Unir de alguna manera una situación cómica con lo que se puede vivir en un tanatorio es demasiado complicado como para hacerlo de manera planificada, y demasiado improbable. Por eso, siempre que he escuchado a mi tío Paco contar chistes en algún momento de un largo velorio, dentro de un tanatorio, lo he visto como una manera diferente de afrontar la vida. En general, hay que tener en cuenta que mi tío Paco es, en el sentido más recurrente de la palabra, un personaje.
Para terminar con este tema de las diferentes formas de duelo, no quería dejar de recordar un suceso vivido hace años. Cuando era niño, en mi calle vivían dos hermanos que eran inseparables. Damián era cuatro años mayor que Raúl, pero siempre estaban juntos. Todos los niños acabamos admirando a Damián, porque se le daban bien los deportes y los estudios. Pero sobre todo porque tenía una moto, y eso era como ser rico.
Damián trabajaba y ahorraba para pagarse los estudios, y sus padres estaban tremendamente orgullosos. Una vez, los hermanos nos invitaron a una barbacoa que celebraba su tío Aurelio en su chalet. Los niños nos habíamos bañado en la piscina hasta bien entrada la noche y después de la cena, en la sobremesa, le sacó los colores a Damián cuando dijo delante de todos que era un crack; «este chiquillo va a llegar donde quiera, donde quiera».
En otra ocasión le robaron la bici a Raúl. A todos nos sentó mal aquella injusticia y salimos a buscar la bici en plan redada. Nunca más supimos nada de la bici, y unos días después Damián ya le había comprado una. Ni lo había pensado.
Pero lo que más le gustaba a Raúl era la moto de Damián, porque juntos se habían escapado al infinito, los dos solos en más de una ocasión.
El verano siguiente, Damián se sacó el carné y se compró un coche de segunda mano.
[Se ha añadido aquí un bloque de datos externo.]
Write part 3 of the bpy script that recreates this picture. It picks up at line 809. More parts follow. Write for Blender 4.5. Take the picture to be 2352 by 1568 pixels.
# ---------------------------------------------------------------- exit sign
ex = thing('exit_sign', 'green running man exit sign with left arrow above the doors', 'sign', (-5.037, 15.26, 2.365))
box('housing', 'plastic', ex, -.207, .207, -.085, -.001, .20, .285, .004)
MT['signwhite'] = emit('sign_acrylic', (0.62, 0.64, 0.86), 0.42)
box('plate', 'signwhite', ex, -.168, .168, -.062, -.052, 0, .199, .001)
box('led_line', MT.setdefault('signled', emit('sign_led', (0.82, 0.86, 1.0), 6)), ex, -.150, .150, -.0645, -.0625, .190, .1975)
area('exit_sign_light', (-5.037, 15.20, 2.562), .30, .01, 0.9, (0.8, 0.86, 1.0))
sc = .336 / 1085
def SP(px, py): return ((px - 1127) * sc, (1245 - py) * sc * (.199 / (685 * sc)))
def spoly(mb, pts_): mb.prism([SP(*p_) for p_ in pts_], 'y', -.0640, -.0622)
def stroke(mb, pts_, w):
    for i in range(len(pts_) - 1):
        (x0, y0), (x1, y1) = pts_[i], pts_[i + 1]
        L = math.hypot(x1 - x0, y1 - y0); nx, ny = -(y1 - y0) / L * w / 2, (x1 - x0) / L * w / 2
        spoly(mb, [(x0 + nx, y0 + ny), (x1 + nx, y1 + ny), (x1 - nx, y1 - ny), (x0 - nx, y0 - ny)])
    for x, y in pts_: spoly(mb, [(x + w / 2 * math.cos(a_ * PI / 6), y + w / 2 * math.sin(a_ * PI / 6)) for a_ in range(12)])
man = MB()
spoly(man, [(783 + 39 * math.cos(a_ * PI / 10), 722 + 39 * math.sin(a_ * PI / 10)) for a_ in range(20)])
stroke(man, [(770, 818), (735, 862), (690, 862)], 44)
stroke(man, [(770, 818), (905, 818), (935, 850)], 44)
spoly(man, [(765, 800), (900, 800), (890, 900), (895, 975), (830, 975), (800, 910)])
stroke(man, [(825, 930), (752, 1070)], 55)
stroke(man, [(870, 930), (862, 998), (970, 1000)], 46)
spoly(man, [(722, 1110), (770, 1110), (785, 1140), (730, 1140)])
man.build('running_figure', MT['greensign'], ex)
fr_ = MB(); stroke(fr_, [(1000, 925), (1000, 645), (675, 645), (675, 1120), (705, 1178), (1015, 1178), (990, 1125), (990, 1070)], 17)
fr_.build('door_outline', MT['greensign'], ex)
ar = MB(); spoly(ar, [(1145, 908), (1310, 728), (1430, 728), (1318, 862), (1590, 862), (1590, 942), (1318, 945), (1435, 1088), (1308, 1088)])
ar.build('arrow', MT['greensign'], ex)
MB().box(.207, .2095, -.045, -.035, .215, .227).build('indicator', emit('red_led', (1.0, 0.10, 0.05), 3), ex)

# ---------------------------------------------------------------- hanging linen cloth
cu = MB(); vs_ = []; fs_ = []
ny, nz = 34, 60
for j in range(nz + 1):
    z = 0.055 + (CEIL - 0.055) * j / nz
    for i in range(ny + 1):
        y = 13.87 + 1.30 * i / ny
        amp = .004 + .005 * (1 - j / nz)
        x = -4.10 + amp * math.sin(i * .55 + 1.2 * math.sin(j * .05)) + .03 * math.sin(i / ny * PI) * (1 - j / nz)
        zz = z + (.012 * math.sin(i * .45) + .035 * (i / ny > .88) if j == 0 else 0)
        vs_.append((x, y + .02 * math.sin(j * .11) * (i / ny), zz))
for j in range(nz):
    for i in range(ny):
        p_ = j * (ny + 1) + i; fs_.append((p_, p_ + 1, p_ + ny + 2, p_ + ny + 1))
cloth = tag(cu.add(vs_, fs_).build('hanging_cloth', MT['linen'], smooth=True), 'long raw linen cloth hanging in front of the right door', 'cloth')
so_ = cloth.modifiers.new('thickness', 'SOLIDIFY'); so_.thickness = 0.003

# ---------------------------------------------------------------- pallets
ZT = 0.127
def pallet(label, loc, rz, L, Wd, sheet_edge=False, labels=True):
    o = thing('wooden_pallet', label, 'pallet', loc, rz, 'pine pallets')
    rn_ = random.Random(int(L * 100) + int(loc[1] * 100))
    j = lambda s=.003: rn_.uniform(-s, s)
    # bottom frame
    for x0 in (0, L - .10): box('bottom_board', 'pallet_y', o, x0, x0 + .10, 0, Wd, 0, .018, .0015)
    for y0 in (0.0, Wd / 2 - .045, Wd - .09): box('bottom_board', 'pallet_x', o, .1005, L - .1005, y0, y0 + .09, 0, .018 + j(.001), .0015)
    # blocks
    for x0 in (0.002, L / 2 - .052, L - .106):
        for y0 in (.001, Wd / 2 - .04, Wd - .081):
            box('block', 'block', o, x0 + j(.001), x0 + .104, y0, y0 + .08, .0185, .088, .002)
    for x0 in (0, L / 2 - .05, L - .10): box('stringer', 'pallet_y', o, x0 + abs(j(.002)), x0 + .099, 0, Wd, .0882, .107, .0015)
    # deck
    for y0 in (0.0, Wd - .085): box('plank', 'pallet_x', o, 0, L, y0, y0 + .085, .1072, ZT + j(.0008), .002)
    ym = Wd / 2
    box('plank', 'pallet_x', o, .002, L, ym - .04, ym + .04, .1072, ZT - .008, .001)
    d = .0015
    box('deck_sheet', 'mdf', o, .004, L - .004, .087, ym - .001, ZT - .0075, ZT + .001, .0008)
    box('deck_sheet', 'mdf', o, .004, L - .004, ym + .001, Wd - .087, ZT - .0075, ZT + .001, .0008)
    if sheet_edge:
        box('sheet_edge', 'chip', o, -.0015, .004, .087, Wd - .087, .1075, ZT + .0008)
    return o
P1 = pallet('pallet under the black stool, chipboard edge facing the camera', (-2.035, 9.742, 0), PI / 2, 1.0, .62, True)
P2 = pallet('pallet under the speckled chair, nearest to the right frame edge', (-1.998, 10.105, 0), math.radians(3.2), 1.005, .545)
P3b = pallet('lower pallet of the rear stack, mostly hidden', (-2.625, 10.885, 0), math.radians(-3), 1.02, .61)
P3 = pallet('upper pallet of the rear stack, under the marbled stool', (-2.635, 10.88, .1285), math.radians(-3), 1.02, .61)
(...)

Consecuentemente, Raúl heredó la moto. Tardamos un poco en fiarnos de Raúl manejando aquella pequeña Yamaha. Pero había tenido el mejor maestro.
Aquel verano estaba siendo espectacular en todos los sentidos. Éramos los amos del barrio porque Raúl tenía moto. Hasta que pasó lo de Damián.
La mayoría tardamos años en llamarlo de otra manera. «Lo de Damián» traumatizó al vecindario durante años, sobre todo después de dejar una familia destrozada. Había tenido un accidente cuando regresaba de madrugada, después de haber trabajado en un bar de copas: un conductor borracho no respetó su L. Parecía que todos habíamos hecho un pacto al hablar del asunto como «lo de Damián», como si el tiempo se hubiera detenido y aquella fría soledad que nos había invadido hubiera impuesto sus propias normas.
Esa forma de duelo no le valió a Raúl para enfrentarse al sentimiento de pérdida. «Lo de Damián» nos alejó de él. Y cada día que íbamos a buscarle, mirábamos con tristeza como su moto permanecía inutilizada en la entrada. Nunca más la condujo. Eso os lo puedo asegurar.
Me he acordado de esta historia porque hace poco pasé por esa calle en la que viví de niño. Y os juro que paré el coche frente a la casa de Raúl. Me habían entrado unas ganas tremendas de confirmar que la moto no estaba allí.
También he pensado que un día lo ganamos todo y al otro lo perdemos todo también. Y consecuentemente he reflexionado sobre las diferentes formas de duelo. Cada uno tiene la suya. Y empiezo a temer que algunas no acaban nunca.